I should note, the reason I have to initially Composite (with 1 point) is when each image is made with different focus planes, the drop actually mis-aligns slightly from one image to another, so the objects in a straight clone would be out of alignment slightly.

So, my question is more about the Composite aligning process. At 50% opacity, the ghost of both images can be seen, however, because one image is blurred around the edges of the drop and the other is blurred in the centre of the drop, it is difficult to exactly align one over the other. I make multiple movements and between each, I flip the opacity back and forth between 0% and 100% to see if they line up. As I have multiple compositions and each has at least three images to composite/clone, it gets to be quite long and tedious.

Can anyone suggest a more efficient/accurate method to accomplish what I am doing, either just on the composite/lining up, or anywhere in the process for that matter.

I am attaching a finished image (a four-image composite) to give you an idea of what I mean.

Re: Cloning from one image to another

Posted: October 6th, 2019, 7:22 pm
by jsachs
This task is probably better done using dedicated focus stacking software. I recommend Helicon Focus or Zerene Stacker,

Re: Cloning from one image to another

Posted: October 13th, 2019, 11:58 am
by doug
I use image-to-image cloning in a different manner.
For noise reduction I use dedicated noise reduction software other than PWP.
Because noise reduction has the side effect of softening the image and there are some areas where noise is not particularly distracting, I may clone from the noise-adjusted version just the areas in which noise was particularly bothersome.
I mention the use of third-party noisware because in PWP I could probably use some form of masking to isolate the application of NR.

Any suggestions for alternate approaches that would be better?

Re: Cloning from one image to another

Posted: October 14th, 2019, 7:53 pm
by Marpel

Thanks for the response. I am trying to keep the programs I use to a minimum, so am trying to do much of the work in PWP and CS6. However, as I am getting more into macro stuff, I may have to look at those programs you suggest.


For the purpose of what you describe, one to one cloning seems to me to be a fairly simple process, as the objects between the images are in register, although Composite, with a mask, may work just as well. Having said that, with images where I wish to introduce an/some object(s) from one image to another (and registry is not an issue), I much prefer cloning with a higher transparency and softness, where I gradually bring the new area in.

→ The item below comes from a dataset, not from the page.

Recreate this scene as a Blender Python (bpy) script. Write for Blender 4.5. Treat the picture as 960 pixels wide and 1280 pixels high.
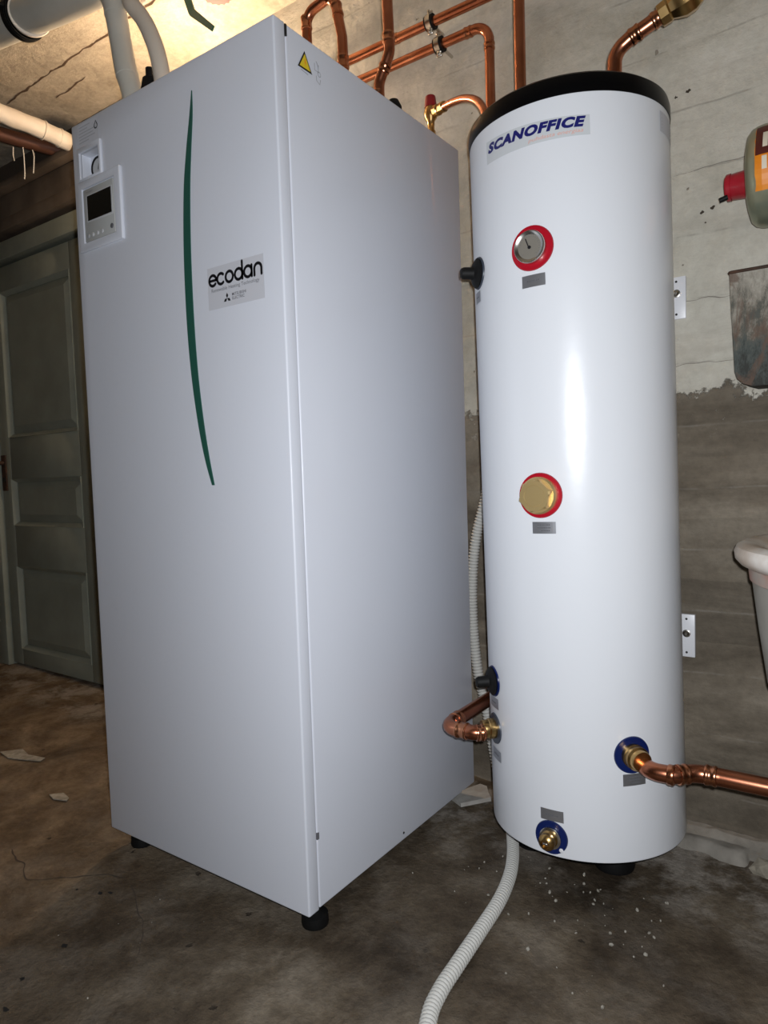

I am curious, however, why you choose a third party program, rather than PWP's Advanced Sharpen or Denoise. As I don't use noise reduction, I have not compared the quality of various programs.


Re: Cloning from one image to another

Posted: October 14th, 2019, 9:12 pm
by jsachs
If you do a lot of macro work, you will find a focus stacking application such as Helicon Focus extremely useful, especially if you have a camera that does focus bracketing, as the software lets you stack large numbers of images to get one that is sharp front to back.

There is also a device called a StackShot (from Cognisys) which is a stepper-motor-driven rack and pinion that advances the camera by fixed increments and triggers the shutter each time to take a series of photos. I have one and have gotten some very nice results with it. You can get a battery pack to use it outdoors, but it is mainly useful indoors with stationary subjects. Novoflex just announced one also, but it is very expensive.

Re: Cloning from one image to another

Posted: October 22nd, 2019, 7:48 am
by HanSch

you say that you use CS6 next to PWP. I suppose you know that you can focus-stack in CS6 as well?
Your images with different focus settings cannot be perfectly aligned, because you change the magnification a bit with the changed focus. CS6 will compensate for that. A dedicated program like Helicon Focus is probably a better solution, but you can try if the stack in CS6 is satisfying for you.


Re: Cloning from one image to another

Posted: October 22nd, 2019, 11:14 pm
by Marpel

Thanks for your comments.

Further to your comments about the change in focus, The issue is somewhat more "complicated" with the stuff that I do, because most images have a single drop that I wish to keep sharp, while letting the rest of the image (flower etc) remain soft and most times the drop is well away from the centre of the image.

Some times I will manually focus the lens, for multiple shots, while other times I will use a focus rail that moves the entire camera/lens forward/backward. The added issue with the latter is not only does the focus have to be stacked but the more the camera/lens moves, the more the drop becomes out of alignment when the drop is, as mentioned, away from the centre.

I am, generally, aware of CS6 capabilities, but have no detailed experience with using the focus stack component. I started using PWP and "hand stacking" because I just found the masking in the PWP process I initially described, to be reasonably simple.

I think I will just have to bite the bullet and either really study CS6 focus capabilities or look at a specialized program, as suggested.